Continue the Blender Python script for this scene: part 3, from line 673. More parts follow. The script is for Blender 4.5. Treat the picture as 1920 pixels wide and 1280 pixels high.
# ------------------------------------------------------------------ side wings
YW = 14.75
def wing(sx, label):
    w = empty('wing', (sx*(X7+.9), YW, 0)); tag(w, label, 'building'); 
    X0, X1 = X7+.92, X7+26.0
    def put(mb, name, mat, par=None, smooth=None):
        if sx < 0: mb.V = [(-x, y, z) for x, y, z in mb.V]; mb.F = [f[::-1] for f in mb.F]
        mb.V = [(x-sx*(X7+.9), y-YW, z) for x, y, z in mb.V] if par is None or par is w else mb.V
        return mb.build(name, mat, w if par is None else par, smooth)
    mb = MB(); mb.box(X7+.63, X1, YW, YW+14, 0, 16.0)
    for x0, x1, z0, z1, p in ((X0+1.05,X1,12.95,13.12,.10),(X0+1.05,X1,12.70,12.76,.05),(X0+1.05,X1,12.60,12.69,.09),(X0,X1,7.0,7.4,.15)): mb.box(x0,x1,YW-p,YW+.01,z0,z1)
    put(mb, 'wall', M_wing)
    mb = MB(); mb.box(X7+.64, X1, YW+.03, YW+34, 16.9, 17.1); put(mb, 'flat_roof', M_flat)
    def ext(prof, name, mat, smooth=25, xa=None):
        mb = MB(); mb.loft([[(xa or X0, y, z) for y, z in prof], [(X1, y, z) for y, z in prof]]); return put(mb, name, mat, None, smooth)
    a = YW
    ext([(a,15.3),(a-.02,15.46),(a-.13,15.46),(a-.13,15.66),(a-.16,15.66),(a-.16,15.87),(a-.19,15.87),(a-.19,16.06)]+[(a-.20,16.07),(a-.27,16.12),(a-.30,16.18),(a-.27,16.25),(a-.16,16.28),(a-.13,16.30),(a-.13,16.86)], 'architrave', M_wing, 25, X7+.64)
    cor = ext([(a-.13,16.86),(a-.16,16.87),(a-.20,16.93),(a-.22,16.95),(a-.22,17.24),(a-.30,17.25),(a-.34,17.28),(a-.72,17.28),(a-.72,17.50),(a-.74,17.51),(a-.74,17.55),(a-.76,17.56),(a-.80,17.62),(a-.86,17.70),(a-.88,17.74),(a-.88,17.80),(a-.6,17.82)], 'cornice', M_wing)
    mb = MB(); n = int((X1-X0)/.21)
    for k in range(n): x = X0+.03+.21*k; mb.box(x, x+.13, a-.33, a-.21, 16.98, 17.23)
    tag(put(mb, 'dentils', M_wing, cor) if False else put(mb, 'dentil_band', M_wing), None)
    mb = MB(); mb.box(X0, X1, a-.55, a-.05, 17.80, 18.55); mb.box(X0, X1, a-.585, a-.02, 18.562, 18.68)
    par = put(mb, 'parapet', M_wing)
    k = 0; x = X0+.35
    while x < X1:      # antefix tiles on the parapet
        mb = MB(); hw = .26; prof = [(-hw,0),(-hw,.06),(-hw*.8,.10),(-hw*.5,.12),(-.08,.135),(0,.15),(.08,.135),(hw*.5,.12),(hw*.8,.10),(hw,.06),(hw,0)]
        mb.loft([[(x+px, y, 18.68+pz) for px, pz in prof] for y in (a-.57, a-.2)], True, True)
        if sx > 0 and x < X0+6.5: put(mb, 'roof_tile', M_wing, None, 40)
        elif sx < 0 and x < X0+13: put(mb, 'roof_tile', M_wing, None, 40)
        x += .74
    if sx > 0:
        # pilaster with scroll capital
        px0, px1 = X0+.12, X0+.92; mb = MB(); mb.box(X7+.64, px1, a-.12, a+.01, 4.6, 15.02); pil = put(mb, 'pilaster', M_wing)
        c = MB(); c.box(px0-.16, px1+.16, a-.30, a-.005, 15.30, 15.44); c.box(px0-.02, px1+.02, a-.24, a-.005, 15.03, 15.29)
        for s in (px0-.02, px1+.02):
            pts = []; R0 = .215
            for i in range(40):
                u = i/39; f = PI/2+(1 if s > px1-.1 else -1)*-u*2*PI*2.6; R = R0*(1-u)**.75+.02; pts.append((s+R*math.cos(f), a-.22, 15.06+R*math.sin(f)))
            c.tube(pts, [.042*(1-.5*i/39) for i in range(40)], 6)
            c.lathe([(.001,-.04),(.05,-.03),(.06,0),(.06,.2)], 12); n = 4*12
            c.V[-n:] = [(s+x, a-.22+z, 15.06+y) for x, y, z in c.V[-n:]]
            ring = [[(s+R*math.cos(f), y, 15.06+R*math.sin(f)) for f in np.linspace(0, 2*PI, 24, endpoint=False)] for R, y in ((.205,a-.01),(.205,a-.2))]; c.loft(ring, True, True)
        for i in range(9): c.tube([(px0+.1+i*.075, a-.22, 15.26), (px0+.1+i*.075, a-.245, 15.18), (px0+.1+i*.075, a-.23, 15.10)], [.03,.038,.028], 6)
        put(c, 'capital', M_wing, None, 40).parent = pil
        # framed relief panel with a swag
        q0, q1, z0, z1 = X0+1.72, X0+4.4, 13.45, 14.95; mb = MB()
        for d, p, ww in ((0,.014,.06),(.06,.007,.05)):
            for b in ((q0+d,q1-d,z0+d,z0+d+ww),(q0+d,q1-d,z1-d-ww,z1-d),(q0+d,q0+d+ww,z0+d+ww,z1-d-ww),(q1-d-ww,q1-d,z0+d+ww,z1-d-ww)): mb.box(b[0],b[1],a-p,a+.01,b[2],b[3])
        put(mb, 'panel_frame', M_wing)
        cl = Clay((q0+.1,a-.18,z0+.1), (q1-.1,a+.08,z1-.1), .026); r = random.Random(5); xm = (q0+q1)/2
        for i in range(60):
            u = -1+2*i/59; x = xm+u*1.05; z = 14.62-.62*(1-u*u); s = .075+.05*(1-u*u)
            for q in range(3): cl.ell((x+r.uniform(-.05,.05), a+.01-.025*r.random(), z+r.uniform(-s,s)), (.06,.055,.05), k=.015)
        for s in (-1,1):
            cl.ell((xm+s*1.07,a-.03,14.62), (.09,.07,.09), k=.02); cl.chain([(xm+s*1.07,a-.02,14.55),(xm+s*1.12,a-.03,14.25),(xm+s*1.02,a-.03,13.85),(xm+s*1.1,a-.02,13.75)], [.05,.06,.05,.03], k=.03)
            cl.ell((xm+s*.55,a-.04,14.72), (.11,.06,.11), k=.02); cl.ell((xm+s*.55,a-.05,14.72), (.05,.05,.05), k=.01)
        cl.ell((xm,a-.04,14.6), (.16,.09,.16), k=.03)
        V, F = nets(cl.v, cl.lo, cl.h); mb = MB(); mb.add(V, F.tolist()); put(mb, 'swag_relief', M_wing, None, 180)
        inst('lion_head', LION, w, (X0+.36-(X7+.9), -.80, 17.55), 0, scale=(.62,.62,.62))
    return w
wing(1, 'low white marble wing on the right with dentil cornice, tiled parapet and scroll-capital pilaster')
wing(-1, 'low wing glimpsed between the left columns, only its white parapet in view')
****
*Direction*:
Write the entire listing out again, word for word.

*Answer below*:
Continue the Blender Python script for this scene: part 3, from line 673. More parts follow. The script is for Blender 4.5. Treat the picture as 1920 pixels wide and 1280 pixels high.
# ------------------------------------------------------------------ side wings
YW = 14.75
def wing(sx, label):
    w = empty('wing', (sx*(X7+.9), YW, 0)); tag(w, label, 'building'); 
    X0, X1 = X7+.92, X7+26.0
    def put(mb, name, mat, par=None, smooth=None):
        if sx < 0: mb.V = [(-x, y, z) for x, y, z in mb.V]; mb.F = [f[::-1] for f in mb.F]
        mb.V = [(x-sx*(X7+.9), y-YW, z) for x, y, z in mb.V] if par is None or par is w else mb.V
        return mb.build(name, mat, w if par is None else par, smooth)
    mb = MB(); mb.box(X7+.63, X1, YW, YW+14, 0, 16.0)
    for x0, x1, z0, z1, p in ((X0+1.05,X1,12.95,13.12,.10),(X0+1.05,X1,12.70,12.76,.05),(X0+1.05,X1,12.60,12.69,.09),(X0,X1,7.0,7.4,.15)): mb.box(x0,x1,YW-p,YW+.01,z0,z1)
    put(mb, 'wall', M_wing)
    mb = MB(); mb.box(X7+.64, X1, YW+.03, YW+34, 16.9, 17.1); put(mb, 'flat_roof', M_flat)
    def ext(prof, name, mat, smooth=25, xa=None):
        mb = MB(); mb.loft([[(xa or X0, y, z) for y, z in prof], [(X1, y, z) for y, z in prof]]); return put(mb, name, mat, None, smooth)
    a = YW
    ext([(a,15.3),(a-.02,15.46),(a-.13,15.46),(a-.13,15.66),(a-.16,15.66),(a-.16,15.87),(a-.19,15.87),(a-.19,16.06)]+[(a-.20,16.07),(a-.27,16.12),(a-.30,16.18),(a-.27,16.25),(a-.16,16.28),(a-.13,16.30),(a-.13,16.86)], 'architrave', M_wing, 25, X7+.64)
    cor = ext([(a-.13,16.86),(a-.16,16.87),(a-.20,16.93),(a-.22,16.95),(a-.22,17.24),(a-.30,17.25),(a-.34,17.28),(a-.72,17.28),(a-.72,17.50),(a-.74,17.51),(a-.74,17.55),(a-.76,17.56),(a-.80,17.62),(a-.86,17.70),(a-.88,17.74),(a-.88,17.80),(a-.6,17.82)], 'cornice', M_wing)
    mb = MB(); n = int((X1-X0)/.21)
    for k in range(n): x = X0+.03+.21*k; mb.box(x, x+.13, a-.33, a-.21, 16.98, 17.23)
    tag(put(mb, 'dentils', M_wing, cor) if False else put(mb, 'dentil_band', M_wing), None)
    mb = MB(); mb.box(X0, X1, a-.55, a-.05, 17.80, 18.55); mb.box(X0, X1, a-.585, a-.02, 18.562, 18.68)
    par = put(mb, 'parapet', M_wing)
    k = 0; x = X0+.35
    while x < X1:      # antefix tiles on the parapet
        mb = MB(); hw = .26; prof = [(-hw,0),(-hw,.06),(-hw*.8,.10),(-hw*.5,.12),(-.08,.135),(0,.15),(.08,.135),(hw*.5,.12),(hw*.8,.10),(hw,.06),(hw,0)]
        mb.loft([[(x+px, y, 18.68+pz) for px, pz in prof] for y in (a-.57, a-.2)], True, True)
        if sx > 0 and x < X0+6.5: put(mb, 'roof_tile', M_wing, None, 40)
        elif sx < 0 and x < X0+13: put(mb, 'roof_tile', M_wing, None, 40)
        x += .74
    if sx > 0:
        # pilaster with scroll capital
        px0, px1 = X0+.12, X0+.92; mb = MB(); mb.box(X7+.64, px1, a-.12, a+.01, 4.6, 15.02); pil = put(mb, 'pilaster', M_wing)
        c = MB(); c.box(px0-.16, px1+.16, a-.30, a-.005, 15.30, 15.44); c.box(px0-.02, px1+.02, a-.24, a-.005, 15.03, 15.29)
        for s in (px0-.02, px1+.02):
            pts = []; R0 = .215
            for i in range(40):
                u = i/39; f = PI/2+(1 if s > px1-.1 else -1)*-u*2*PI*2.6; R = R0*(1-u)**.75+.02; pts.append((s+R*math.cos(f), a-.22, 15.06+R*math.sin(f)))
            c.tube(pts, [.042*(1-.5*i/39) for i in range(40)], 6)
            c.lathe([(.001,-.04),(.05,-.03),(.06,0),(.06,.2)], 12); n = 4*12
            c.V[-n:] = [(s+x, a-.22+z, 15.06+y) for x, y, z in c.V[-n:]]
            ring = [[(s+R*math.cos(f), y, 15.06+R*math.sin(f)) for f in np.linspace(0, 2*PI, 24, endpoint=False)] for R, y in ((.205,a-.01),(.205,a-.2))]; c.loft(ring, True, True)
        for i in range(9): c.tube([(px0+.1+i*.075, a-.22, 15.26), (px0+.1+i*.075, a-.245, 15.18), (px0+.1+i*.075, a-.23, 15.10)], [.03,.038,.028], 6)
        put(c, 'capital', M_wing, None, 40).parent = pil
        # framed relief panel with a swag
        q0, q1, z0, z1 = X0+1.72, X0+4.4, 13.45, 14.95; mb = MB()
        for d, p, ww in ((0,.014,.06),(.06,.007,.05)):
            for b in ((q0+d,q1-d,z0+d,z0+d+ww),(q0+d,q1-d,z1-d-ww,z1-d),(q0+d,q0+d+ww,z0+d+ww,z1-d-ww),(q1-d-ww,q1-d,z0+d+ww,z1-d-ww)): mb.box(b[0],b[1],a-p,a+.01,b[2],b[3])
        put(mb, 'panel_frame', M_wing)
        cl = Clay((q0+.1,a-.18,z0+.1), (q1-.1,a+.08,z1-.1), .026); r = random.Random(5); xm = (q0+q1)/2
        for i in range(60):
            u = -1+2*i/59; x = xm+u*1.05; z = 14.62-.62*(1-u*u); s = .075+.05*(1-u*u)
            for q in range(3): cl.ell((x+r.uniform(-.05,.05), a+.01-.025*r.random(), z+r.uniform(-s,s)), (.06,.055,.05), k=.015)
        for s in (-1,1):
            cl.ell((xm+s*1.07,a-.03,14.62), (.09,.07,.09), k=.02); cl.chain([(xm+s*1.07,a-.02,14.55),(xm+s*1.12,a-.03,14.25),(xm+s*1.02,a-.03,13.85),(xm+s*1.1,a-.02,13.75)], [.05,.06,.05,.03], k=.03)
            cl.ell((xm+s*.55,a-.04,14.72), (.11,.06,.11), k=.02); cl.ell((xm+s*.55,a-.05,14.72), (.05,.05,.05), k=.01)
        cl.ell((xm,a-.04,14.6), (.16,.09,.16), k=.03)
        V, F = nets(cl.v, cl.lo, cl.h); mb = MB(); mb.add(V, F.tolist()); put(mb, 'swag_relief', M_wing, None, 180)
        inst('lion_head', LION, w, (X0+.36-(X7+.9), -.80, 17.55), 0, scale=(.62,.62,.62))
    return w
wing(1, 'low white marble wing on the right with dentil cornice, tiled parapet and scroll-capital pilaster')
wing(-1, 'low wing glimpsed between the left columns, only its white parapet in view')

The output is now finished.